It has been a harrowing two months for India’s university students. In December, thousands of students from dozens of university campuses rose up in protest against the Citizenship Amendment Act 2019, or CAA, and especially against the police action on students of Jamia Millia Islamia University (JMI) and Aligarh Muslim University (AMU).
But once the states – and in places, university administrations – recovered from the surprise of engineering and management students marching, the crackdown on students followed quickly.

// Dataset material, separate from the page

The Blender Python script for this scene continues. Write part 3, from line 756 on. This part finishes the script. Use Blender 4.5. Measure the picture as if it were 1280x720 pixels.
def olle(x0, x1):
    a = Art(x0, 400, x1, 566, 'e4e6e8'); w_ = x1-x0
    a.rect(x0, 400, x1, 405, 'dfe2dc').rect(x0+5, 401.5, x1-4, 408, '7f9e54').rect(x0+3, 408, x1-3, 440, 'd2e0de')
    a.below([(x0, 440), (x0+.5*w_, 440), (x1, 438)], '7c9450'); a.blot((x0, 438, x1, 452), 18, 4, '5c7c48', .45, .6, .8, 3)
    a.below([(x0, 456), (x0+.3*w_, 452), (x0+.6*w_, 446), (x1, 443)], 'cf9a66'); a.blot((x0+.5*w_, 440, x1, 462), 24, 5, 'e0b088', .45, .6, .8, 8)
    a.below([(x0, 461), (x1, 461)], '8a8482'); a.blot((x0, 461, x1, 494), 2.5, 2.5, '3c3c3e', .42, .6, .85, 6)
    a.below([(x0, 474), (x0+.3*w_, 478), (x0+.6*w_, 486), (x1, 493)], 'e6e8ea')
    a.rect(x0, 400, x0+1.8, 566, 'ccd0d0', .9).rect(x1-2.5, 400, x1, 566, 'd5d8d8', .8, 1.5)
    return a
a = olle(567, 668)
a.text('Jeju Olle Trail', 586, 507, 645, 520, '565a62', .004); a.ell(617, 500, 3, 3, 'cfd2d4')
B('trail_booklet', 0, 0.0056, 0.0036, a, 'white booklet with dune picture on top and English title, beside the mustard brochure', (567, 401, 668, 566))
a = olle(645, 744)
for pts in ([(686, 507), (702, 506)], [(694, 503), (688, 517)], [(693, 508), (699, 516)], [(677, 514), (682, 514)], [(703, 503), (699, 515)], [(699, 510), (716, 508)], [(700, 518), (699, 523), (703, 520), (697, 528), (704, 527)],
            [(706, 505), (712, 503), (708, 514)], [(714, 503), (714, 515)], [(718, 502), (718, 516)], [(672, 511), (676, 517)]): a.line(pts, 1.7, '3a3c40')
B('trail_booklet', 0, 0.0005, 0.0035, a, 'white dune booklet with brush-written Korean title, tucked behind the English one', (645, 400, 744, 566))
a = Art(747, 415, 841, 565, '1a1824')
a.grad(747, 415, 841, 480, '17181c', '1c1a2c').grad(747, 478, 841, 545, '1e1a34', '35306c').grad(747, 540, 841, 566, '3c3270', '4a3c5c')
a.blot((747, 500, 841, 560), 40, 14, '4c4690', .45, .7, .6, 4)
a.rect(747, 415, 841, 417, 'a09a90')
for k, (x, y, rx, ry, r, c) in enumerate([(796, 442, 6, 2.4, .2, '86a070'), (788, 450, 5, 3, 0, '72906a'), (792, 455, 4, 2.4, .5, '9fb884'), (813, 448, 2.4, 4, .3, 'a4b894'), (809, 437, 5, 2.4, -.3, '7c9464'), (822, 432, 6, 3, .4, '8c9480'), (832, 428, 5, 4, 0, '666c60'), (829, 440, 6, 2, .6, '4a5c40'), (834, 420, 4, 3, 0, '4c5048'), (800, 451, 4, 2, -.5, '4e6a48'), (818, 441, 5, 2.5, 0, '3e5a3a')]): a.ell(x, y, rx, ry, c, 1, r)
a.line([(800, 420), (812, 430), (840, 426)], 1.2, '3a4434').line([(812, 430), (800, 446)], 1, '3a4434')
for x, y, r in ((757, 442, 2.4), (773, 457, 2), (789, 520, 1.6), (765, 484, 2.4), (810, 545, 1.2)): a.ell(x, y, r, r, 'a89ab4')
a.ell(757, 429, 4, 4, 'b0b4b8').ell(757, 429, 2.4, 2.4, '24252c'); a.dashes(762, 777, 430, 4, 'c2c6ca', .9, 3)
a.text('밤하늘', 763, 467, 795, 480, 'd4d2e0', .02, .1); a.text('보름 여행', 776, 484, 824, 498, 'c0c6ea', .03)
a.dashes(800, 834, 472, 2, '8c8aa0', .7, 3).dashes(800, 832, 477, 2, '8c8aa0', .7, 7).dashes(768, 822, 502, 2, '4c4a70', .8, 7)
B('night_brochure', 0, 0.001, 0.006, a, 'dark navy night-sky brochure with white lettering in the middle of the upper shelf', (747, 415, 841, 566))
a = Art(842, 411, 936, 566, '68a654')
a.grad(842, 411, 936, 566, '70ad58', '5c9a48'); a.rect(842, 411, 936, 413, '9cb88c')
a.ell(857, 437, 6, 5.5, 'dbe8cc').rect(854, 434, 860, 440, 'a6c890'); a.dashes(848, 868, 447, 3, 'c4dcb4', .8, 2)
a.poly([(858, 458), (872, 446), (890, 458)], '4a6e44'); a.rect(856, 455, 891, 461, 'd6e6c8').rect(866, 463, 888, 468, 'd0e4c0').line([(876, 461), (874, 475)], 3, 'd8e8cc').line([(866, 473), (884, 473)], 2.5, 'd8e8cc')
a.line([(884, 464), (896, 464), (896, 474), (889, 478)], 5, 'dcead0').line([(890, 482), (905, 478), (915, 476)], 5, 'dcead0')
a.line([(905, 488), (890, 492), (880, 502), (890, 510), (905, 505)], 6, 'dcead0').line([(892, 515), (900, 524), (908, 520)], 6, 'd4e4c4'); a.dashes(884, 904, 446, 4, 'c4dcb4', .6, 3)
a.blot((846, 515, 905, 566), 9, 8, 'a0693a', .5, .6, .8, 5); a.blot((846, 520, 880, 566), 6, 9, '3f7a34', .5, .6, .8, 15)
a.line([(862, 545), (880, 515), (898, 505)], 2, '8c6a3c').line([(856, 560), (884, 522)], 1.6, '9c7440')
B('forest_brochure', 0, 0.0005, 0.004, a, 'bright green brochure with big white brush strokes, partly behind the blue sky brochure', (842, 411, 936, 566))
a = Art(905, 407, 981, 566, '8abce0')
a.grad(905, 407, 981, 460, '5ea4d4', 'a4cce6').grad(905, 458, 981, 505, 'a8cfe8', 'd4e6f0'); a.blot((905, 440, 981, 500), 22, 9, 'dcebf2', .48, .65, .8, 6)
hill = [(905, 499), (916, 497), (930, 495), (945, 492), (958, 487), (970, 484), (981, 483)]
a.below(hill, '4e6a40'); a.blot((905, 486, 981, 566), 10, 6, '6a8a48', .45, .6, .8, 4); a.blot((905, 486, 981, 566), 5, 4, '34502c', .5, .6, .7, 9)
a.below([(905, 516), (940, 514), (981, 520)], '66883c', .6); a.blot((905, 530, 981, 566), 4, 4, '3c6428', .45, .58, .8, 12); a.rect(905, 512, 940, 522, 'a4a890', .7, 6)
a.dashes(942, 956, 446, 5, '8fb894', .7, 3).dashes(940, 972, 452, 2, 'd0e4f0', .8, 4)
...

Since December, at least 1,500 students have had police cases filed against them. Thousands have been detained. If not at the hands of the police, students have faced inquiries and gag orders – imposed with varying degrees of seriousness – from their own institutions.
Jamia and AMU
Police action against protesters began on the same Sunday evening, December 15, at Jamia in Delhi and AMU, Aligarh. Jamia students had organised a march to the Parliament against the CAA which made religion a factor in the granting of citizenship and left out Muslims. Outsiders joined in, got violent and three buses were torched. The Delhi Police proceeded to baton-charge and tear-gas students and tear into a library. One student lost his eye.
The university filed a complaint, a student injured that evening has sued for damages. CCTV clips of the violence in the library have been dribbling out online since February 16 stoking further controversy. However, Delhi Police filed cases against seven for culpable homicide (not amounting to murder), including three Jamia students. They later arrested 10 – no student among them.
The same evening Jamia students were left bloodied, the Uttar Pradesh Police baton-charged students in AMU. One lost a hand.